Elsewhere, average lead times for inputs lengthened further in July, amid reports of shortages and transport issues. Delays were the least widespread since February 2021, however.

July data also pointed to a stalling of hiring activity across the sector, thereby ending a 17-month sequence of job creation.

Turning to prices, costs faced by construction firms continued to rise in July. Panellists cited greater energy, material, fuel and transport costs as drivers of input price inflation. Although still rapid by historical standards, the latest uplift in cost burdens was the softest for 17 months. Constructors also reported a further marked increase in subcontractor rates at the start of the third quarter.
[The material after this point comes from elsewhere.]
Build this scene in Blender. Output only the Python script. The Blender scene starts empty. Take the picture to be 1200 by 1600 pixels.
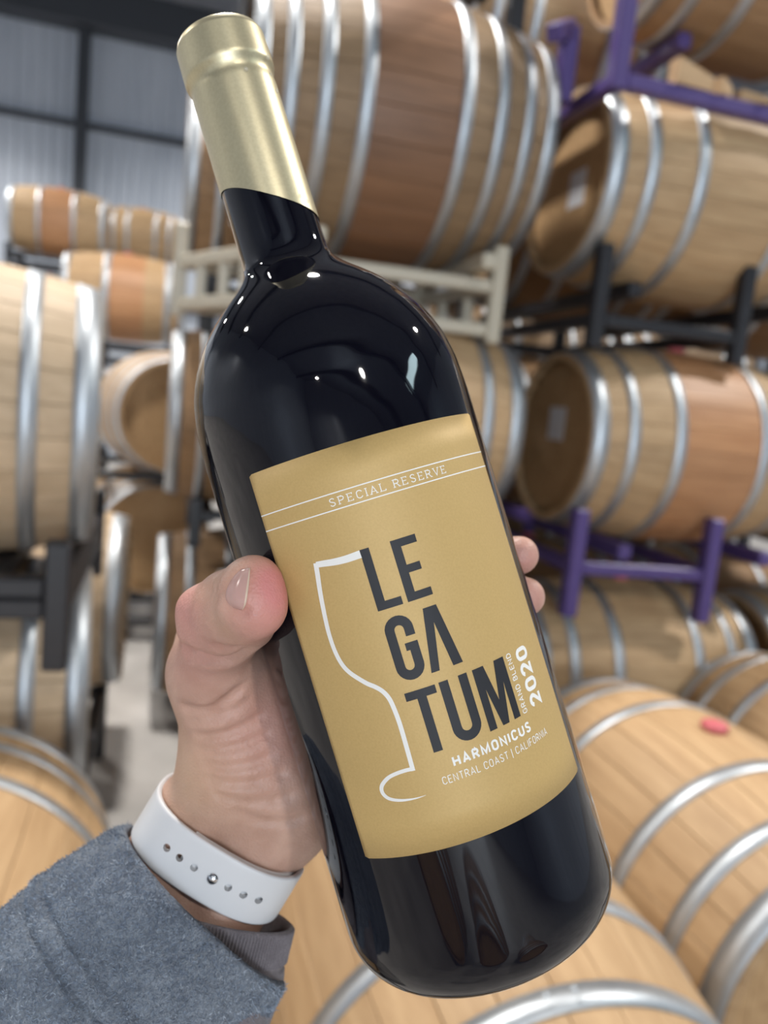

Looking ahead, the Future Activity Index sank below the neutral level of 50.0 for the first time since April 2020 in July. This signalled downbeat expectations amongst Italian constructors towards output in 12 months’ time. Uncertainty around the near-term economic outlook, political instability, the war in Ukraine, and expectations that government tax relief schemes will end were all cited in anecdotal evidence as drivers of negative sentiment in July.

Lewis Cooper, Economist at S&P Global Market Intelligence, said, “Italy’s construction sector succumbed to a sustained deterioration in demand conditions in July, with business activity contracting for the first time since January 2021 and sharply overall. Notably, each of the three monitored sectors registered lower output compared to June, led by civil engineering.

“Order book volumes fell for the second month running, with panellists citing weak demand conditions amid issues relating to the government superbonus scheme and heightened economic uncertainty.

“The poor performance at the start of the third quarter was reflected in a downbeat outlook towards business activity in 12 months’ time, with survey respondents citing recession risks, geopolitical issues and expectations that the superbonus scheme will end. Constructions are clearly expecting the challenging business environment to persist for some time.”